## AIM OF THE TASK:
Count every line where "pixels" shows up, and give that number only.

## DATA IN THIS EXERCISE:

** start **

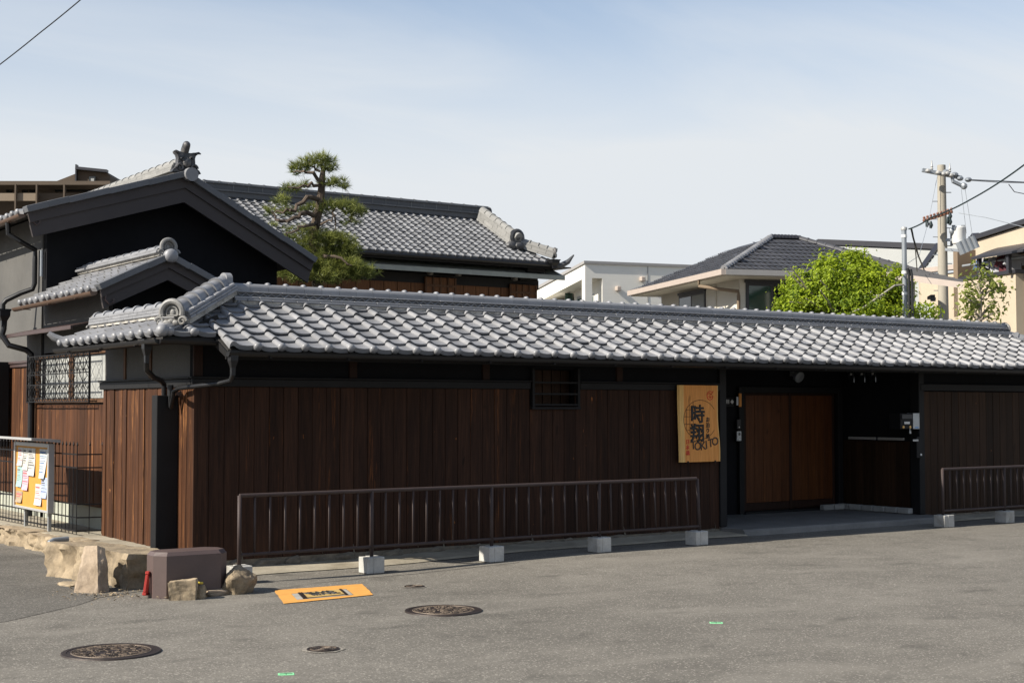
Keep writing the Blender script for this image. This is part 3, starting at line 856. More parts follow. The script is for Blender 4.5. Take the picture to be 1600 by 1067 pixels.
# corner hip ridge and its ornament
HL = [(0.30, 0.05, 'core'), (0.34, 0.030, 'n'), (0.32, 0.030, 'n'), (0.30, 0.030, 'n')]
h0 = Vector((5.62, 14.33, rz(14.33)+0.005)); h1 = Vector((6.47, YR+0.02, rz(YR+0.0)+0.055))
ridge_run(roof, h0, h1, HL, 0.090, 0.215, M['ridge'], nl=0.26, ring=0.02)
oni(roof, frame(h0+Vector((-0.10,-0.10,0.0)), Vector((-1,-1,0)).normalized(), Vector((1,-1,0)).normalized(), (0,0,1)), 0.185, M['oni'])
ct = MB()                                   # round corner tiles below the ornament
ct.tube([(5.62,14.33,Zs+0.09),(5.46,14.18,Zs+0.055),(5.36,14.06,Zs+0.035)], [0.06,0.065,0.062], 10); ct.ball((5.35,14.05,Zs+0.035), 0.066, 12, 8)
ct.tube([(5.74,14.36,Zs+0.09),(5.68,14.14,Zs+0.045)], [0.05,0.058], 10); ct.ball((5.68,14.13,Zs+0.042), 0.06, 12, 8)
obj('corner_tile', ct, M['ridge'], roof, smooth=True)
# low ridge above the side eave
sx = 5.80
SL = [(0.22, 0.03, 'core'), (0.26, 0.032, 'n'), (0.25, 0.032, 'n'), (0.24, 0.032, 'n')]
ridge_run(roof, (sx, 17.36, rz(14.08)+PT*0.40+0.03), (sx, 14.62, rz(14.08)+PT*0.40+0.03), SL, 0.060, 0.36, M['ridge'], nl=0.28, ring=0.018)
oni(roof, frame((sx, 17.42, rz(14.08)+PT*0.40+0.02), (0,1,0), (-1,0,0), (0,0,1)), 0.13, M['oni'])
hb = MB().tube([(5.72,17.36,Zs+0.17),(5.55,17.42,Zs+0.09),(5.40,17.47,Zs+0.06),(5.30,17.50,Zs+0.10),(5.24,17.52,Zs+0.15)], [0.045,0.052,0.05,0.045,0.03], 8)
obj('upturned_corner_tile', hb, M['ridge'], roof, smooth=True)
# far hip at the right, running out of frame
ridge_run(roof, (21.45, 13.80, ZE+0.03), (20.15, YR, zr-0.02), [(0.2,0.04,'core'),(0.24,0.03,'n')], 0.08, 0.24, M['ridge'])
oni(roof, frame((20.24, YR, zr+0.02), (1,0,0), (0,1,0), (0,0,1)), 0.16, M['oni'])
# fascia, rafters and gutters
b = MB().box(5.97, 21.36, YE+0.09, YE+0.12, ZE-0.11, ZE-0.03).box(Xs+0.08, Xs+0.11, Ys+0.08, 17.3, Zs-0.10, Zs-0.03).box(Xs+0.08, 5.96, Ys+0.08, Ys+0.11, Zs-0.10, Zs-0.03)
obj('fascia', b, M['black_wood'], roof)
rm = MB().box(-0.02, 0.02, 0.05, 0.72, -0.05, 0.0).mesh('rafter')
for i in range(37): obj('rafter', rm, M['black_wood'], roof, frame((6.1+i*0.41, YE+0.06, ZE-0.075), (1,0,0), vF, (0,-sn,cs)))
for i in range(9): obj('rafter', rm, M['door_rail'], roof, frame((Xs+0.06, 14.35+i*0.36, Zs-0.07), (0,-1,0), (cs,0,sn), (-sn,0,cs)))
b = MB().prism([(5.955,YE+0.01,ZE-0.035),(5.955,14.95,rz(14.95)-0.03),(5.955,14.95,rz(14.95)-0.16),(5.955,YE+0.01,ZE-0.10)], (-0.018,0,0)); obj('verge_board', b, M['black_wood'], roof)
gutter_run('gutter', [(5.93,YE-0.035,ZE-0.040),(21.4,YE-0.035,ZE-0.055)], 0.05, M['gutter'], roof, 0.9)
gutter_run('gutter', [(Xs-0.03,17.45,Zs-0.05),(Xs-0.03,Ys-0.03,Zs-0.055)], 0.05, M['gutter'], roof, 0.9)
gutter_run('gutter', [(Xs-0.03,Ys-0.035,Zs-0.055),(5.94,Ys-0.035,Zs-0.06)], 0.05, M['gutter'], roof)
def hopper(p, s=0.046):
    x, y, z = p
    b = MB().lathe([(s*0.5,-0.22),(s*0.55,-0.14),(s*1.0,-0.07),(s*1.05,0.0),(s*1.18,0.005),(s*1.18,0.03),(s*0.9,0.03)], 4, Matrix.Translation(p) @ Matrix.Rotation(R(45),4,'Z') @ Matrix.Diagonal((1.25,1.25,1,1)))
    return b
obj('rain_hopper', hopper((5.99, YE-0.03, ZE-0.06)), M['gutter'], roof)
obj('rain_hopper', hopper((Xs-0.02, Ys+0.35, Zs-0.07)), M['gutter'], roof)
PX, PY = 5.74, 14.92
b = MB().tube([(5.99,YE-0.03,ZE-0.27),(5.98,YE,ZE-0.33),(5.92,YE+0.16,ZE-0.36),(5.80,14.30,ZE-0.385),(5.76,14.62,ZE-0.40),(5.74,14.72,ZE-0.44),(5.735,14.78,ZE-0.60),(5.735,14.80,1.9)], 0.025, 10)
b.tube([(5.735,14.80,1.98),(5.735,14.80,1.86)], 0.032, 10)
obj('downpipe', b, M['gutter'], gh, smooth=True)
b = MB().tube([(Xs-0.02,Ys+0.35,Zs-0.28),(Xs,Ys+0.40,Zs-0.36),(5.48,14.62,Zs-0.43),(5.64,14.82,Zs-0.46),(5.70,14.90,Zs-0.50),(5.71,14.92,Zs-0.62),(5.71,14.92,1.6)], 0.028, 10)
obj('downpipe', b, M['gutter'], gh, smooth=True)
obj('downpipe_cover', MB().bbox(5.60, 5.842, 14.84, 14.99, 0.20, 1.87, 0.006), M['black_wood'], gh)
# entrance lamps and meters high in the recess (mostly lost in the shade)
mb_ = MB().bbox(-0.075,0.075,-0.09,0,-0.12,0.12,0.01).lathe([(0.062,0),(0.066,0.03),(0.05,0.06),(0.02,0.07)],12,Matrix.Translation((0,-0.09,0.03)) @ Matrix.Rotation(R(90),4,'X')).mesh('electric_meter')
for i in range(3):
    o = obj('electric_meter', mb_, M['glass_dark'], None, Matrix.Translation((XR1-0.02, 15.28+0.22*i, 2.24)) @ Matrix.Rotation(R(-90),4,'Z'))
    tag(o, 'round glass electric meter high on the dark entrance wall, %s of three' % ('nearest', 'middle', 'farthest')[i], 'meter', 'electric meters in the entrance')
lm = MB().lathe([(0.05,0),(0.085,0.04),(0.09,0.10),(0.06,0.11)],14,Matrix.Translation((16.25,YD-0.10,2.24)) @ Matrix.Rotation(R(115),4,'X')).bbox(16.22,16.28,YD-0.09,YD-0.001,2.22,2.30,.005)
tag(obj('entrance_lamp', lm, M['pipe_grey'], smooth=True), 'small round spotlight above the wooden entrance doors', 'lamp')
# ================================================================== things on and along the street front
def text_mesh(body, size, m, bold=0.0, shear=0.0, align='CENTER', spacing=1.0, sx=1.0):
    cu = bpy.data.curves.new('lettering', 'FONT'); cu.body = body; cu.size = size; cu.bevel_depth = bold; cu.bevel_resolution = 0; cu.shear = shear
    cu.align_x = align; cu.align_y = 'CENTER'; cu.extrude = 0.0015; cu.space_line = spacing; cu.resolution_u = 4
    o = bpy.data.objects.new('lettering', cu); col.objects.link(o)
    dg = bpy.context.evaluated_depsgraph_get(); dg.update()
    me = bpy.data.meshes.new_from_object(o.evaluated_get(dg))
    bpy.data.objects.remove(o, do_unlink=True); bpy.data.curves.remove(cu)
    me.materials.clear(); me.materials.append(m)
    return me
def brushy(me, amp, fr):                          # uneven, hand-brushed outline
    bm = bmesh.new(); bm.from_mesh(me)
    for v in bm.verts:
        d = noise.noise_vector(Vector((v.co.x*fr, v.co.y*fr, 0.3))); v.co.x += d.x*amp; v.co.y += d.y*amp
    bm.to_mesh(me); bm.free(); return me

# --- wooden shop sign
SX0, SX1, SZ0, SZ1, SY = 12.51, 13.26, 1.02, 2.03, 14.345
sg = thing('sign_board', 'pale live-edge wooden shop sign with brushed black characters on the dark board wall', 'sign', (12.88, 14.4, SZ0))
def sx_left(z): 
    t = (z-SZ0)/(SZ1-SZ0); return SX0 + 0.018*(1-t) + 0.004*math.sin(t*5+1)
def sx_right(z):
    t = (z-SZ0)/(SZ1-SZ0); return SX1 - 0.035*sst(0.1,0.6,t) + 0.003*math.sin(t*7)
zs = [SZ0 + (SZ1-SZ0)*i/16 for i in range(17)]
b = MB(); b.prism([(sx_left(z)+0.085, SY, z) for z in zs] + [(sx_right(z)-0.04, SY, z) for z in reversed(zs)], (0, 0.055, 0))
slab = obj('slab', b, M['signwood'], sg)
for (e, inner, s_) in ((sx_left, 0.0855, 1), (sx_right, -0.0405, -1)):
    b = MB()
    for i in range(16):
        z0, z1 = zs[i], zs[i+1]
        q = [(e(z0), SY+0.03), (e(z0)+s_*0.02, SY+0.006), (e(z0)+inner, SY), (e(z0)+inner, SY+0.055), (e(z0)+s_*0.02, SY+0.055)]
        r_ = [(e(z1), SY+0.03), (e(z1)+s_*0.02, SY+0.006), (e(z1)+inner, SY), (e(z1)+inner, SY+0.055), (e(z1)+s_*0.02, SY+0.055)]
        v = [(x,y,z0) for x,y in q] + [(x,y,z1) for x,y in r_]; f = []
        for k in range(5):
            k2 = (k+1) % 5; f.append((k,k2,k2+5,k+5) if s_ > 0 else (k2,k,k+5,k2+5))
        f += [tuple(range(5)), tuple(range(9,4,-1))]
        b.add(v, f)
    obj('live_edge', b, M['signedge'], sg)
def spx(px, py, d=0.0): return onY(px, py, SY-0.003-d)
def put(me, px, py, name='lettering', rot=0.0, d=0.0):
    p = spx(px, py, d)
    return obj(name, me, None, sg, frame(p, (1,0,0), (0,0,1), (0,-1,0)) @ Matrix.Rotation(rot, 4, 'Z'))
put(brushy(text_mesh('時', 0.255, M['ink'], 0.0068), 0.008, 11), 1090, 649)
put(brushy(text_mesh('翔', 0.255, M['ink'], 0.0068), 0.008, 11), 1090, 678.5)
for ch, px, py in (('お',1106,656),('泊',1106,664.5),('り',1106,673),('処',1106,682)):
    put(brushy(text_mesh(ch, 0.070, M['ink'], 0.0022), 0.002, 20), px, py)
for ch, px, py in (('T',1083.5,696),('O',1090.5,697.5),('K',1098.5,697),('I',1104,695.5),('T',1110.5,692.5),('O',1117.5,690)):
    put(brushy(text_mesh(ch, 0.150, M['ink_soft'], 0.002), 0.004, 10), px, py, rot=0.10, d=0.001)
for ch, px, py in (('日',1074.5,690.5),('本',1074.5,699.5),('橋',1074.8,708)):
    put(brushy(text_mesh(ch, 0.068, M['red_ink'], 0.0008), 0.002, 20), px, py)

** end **
** start **

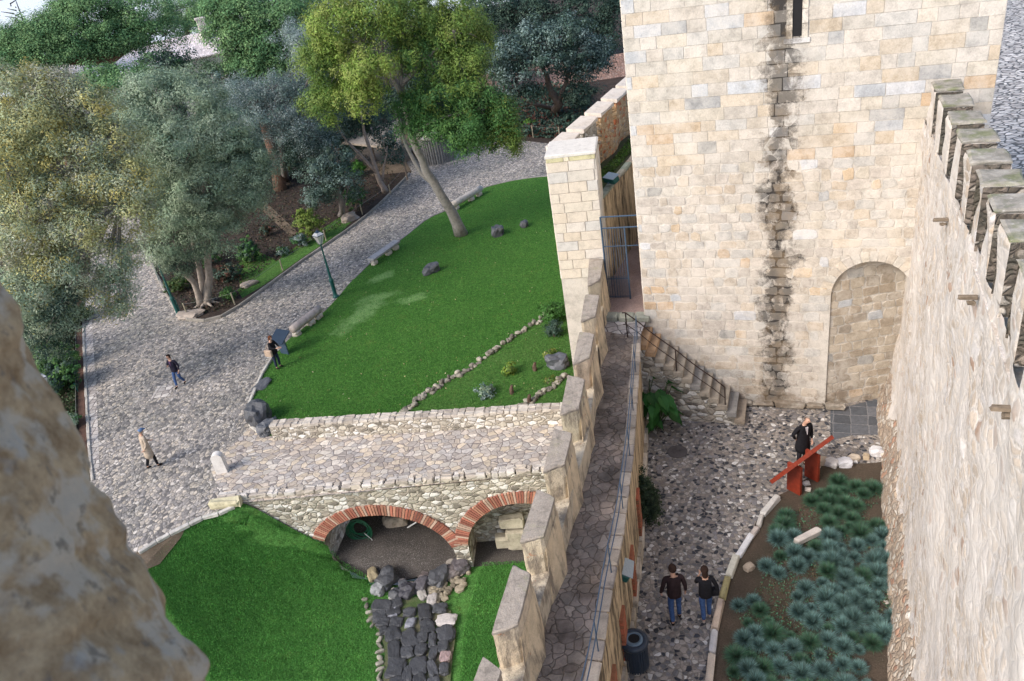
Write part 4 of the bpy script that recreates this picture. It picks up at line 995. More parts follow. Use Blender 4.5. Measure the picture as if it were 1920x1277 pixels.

** end **

## EXERCISE OUTPUT:
2